The two people who care about actual outcomes are the ones who bring in genuinely qualified leads. They follow up properly. They make sure the investor has the right information. They care about the client making money because they understand that if the client makes money, we keep the retainer.
The other three?
They will bring in a COO from a 50-person company even though our target audience is COOs from 200-plus employee companies. They know that person is not qualified. They know that meeting will waste everyone's time.
But it counts as an appointment. And an appointment means they hit their number. And hitting their number means their job is safe for another month.
The high-performers on my team come to me and complain. They say everyone is gaming the system. Everyone is bringing bodies into meetings instead of bringing real opportunities.
And they're right.
But the dashboard doesn't show this. The OKR tool sees 50 appointments and shows green. It doesn't know that 15 of those appointments were trash from the start.
Why Honest People Hate Stretch Goals
The best employees in any company are the ones who set honest targets and hit them. They don't inflate numbers. They don't manipulate definitions. They say "I will deliver 40 qualified meetings" and they deliver 40 qualified meetings.
What do they get? "Meets expectations."
Meanwhile the person next to them sets a stretch goal of 80 meetings, brings in 55, half of which are unqualified garbage and gets praised for their ambition. "65% of an extremely aggressive target! Great effort!"
You just punished honesty and rewarded performance theater.
The people who speak the most in review meetings are usually the ones who delivered the least. They come in with presentations about why they fell short, what they learned, and how next quarter they're going to achieve the moon and the stars and the galaxy.

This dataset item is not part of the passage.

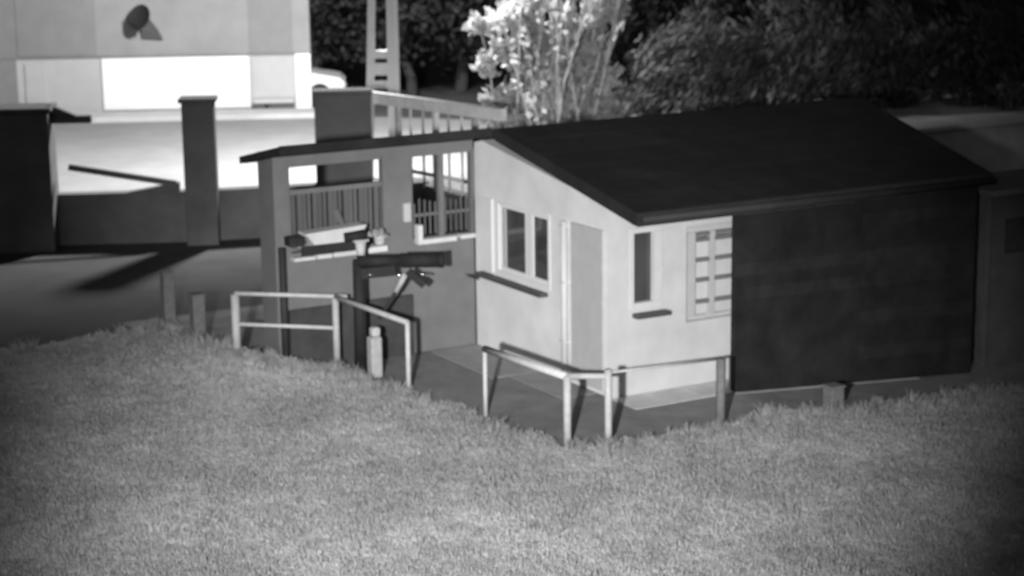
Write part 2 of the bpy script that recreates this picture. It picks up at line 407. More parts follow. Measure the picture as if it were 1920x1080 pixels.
mb = MB(); mb.hexa([(-.03,EY,EZ-.15),(-.007,EY,EZ-.15),(-.007,RY,RZ-.15),(-.03,RY,RZ-.15),(-.03,EY,EZ+.012),(-.007,EY,EZ+.012),(-.007,RY,RZ+.012),(-.03,RY,RZ+.012)])
mb.build('verge_board', M_ROOF, roof)

# left window: two white-framed casements
win = MB()
Y0, Y1, Z0, Z1 = WL
for (a, b, c, d) in ((Y0-.05,Y1+.06,Z0-.06,Z0-.002),(Y0-.05,Y1+.06,Z1+.002,Z1+.04),(Y0-.05,Y0-.002,Z0,Z1),(Y1+.002,Y1+.06,Z0,Z1)): win.box(-.012, -.002, a, b, c, d)
wf = win.build('window', M_FRAME, house); wf['label'] = 'white window with two dark casements'
def pane_y(a, b, c, d):
    MB().box(.035, .045, a, b, c, d).build('pane', M_GLASS, wf)
s = .05
f = MB()
for (a, b, c, d) in ((Y0,Y1,Z0,Z0+s),(Y0,Y1,Z1-s*.8,Z1),(Y0,Y0+.03,Z0+s,Z1-s*.8),(Y1-.03,Y1,Z0+s,Z1-s*.8),(1.83,2.02,Z0+s,Z1-s*.8)): f.box(.012, .07, a, b, c, d)
f.build('casement_frame', M_FRAME, wf)
MB().box(.02, .06, 2.53, 2.60, Z0+s, Z1-s*.8).build('inner_edge', M_PANEL, wf)
MB().box(.008, .0118, 1.915, 1.93, Z0+.03, Z1-.02).build('meeting_bead', M_PANEL, wf)
pane_y(Y0+.03, 1.83, Z0+s, Z1-s*.8); pane_y(2.02, Y1-.03, Z0+s, Z1-s*.8)
MB().box(-.13, -.002, 1.44, 3.12, .985, 1.035, .004).build('window_sill', M_SILL, wf)
MB().box(-.035, -.003, 2.80, 3.10, 1.06, 2.04, .006).build('shutter_board', M_FRAME, wf)
# narrow front window
X0, X1, Z0, Z1 = NW
n = MB()
for (a, b, c, d) in ((X0-.05,X1+.11,Z0-.07,Z0-.002),(X0-.05,X1+.11,Z1+.002,Z1+.05),(X0-.05,X0-.002,Z0,Z1),(X1+.002,X1+.11,Z0,Z1)): n.box(a, b, -.02, -.002, c, d)
wn = n.build('window', M_PIPE, house); wn['label'] = 'tall narrow dark window'
MB().box(X0, X1, .06, .07, Z0, Z1).build('pane', M_GLASS, wn)
MB().box(X0-.02, X1+.17, -.13, -.002, .955, 1.01, .004).build('window_sill', M_SILL, wn)
# front window with four rows of pale panes behind dark bars
X0, X1, Z0, Z1 = SW
n = MB()
for (a, b, c, d) in ((X0,X1,Z0,Z0+.05),(X0,X1,Z1-.04,Z1),(X0,X0+.05,Z0+.05,Z1-.04),(X1-.05,X1,Z0+.05,Z1-.04)): n.box(a, b, .07, .13, c, d)
ws = n.build('window', M_PANEL, house); ws['label'] = 'window of pale panes in four rows with dark bars'
MB().box(X0+.05, X0+.165, .05, .099, Z0+.05, Z1-.04).build('side_panel', M_PANEL, ws)
zr = [Z0+.05, 1.03, 1.30, 1.55, 1.80]
cols = [(1.275, 1.435, M_PIPE), (1.545, 1.86, M_PLAST2)]
for a, b, M in cols:
    for k in range(4):
        MB().box(a, b, .055, .065, zr[k]+.024, zr[k+1]-.028).build('pane', M, ws)
        MB().box(a-.02, b+.005, .01, .07, zr[k+1]-.026, zr[k+1]+.022).build('bar', M_BARS, ws)
    MB().box(a-.01, b+.01, .012, .07, 1.84, 1.888).build('bar', M_BARS, ws)
MB().box(1.44, 1.54, .03, .09, Z0+.05, Z1-.04).build('mullion', M_PANEL, ws)
MB().box(X0+.05, X1-.05, .10, .11, Z0+.05, Z1-.04).build('backing', M_PANEL, ws)
MB().box(X0-.03, X1, -.012, -.002, Z1+.01, Z1+.06).build('lintel', M_PANEL, ws)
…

Every quarter, same speech. Every quarter, they underdeliver. But they set stretch goals, so they always have an excuse built into the target itself.
People who speak a lot rarely do a lot. That's true in meetings. That's true in goal-setting. And that's especially true in quarterly reviews where stretch goals give underperformers a permanent escape hatch.
Nobody Gets Fired for Missing a Stretch Goal
That's the whole design. If the goal was designed to be missed, you can't hold anyone accountable for missing it. Stretch goals are accountability insurance.
"We set aggressive targets and fell short" is the corporate version of "the dog ate my homework."
Now try saying "we set realistic targets and still missed." That gets you fired. So everyone sets stretch goals. Not because they're ambitious. Because it's safer.
The OKR Tool Is Complicit
Every OKR tool shows you a dashboard with color-coded progress bars. Green at 70%. Yellow at 40-70%. Red below 40%.
But who decided 70% is green?
The tool did.
The tool is telling your entire company that missing 30% of your target is acceptable.
Imagine if your bank account showed green when you had 70% of your rent money. You'd be homeless but your dashboard would look great.
No other system in business treats 70% completion as success. Your P&L doesn't. Your bank doesn't. Your clients don't. Only OKRs. And only because Google said so in a blog post that everyone read and nobody questioned.
What Happens When the Software Actually Checks
This is why ShiftFocus doesn't have a "stretch goal" setting. Every goal has one question: will you deliver this by the deadline, yes or no.
If you say yes and you don't, the system wants to know why. Not to punish. To learn.
Was it a resource problem?
A dependency?
A wrong assumption?
Did the team have the bandwidth?
Was the workload above 100% capacity for one person while someone else was sitting at 30%?
If a team is overloaded, the software shows the department head.
Reallocate or hire. If the goal doesn't match the infrastructure, our system flags it before the quarter starts, not after.
If someone sets "$100 million ARR this year" with a team of 10, we're going to have a conversation about that before it goes live.
That's not a stretch goal discussion. That's a reality check. And it's the one conversation that every OKR tool in the market is afraid to have.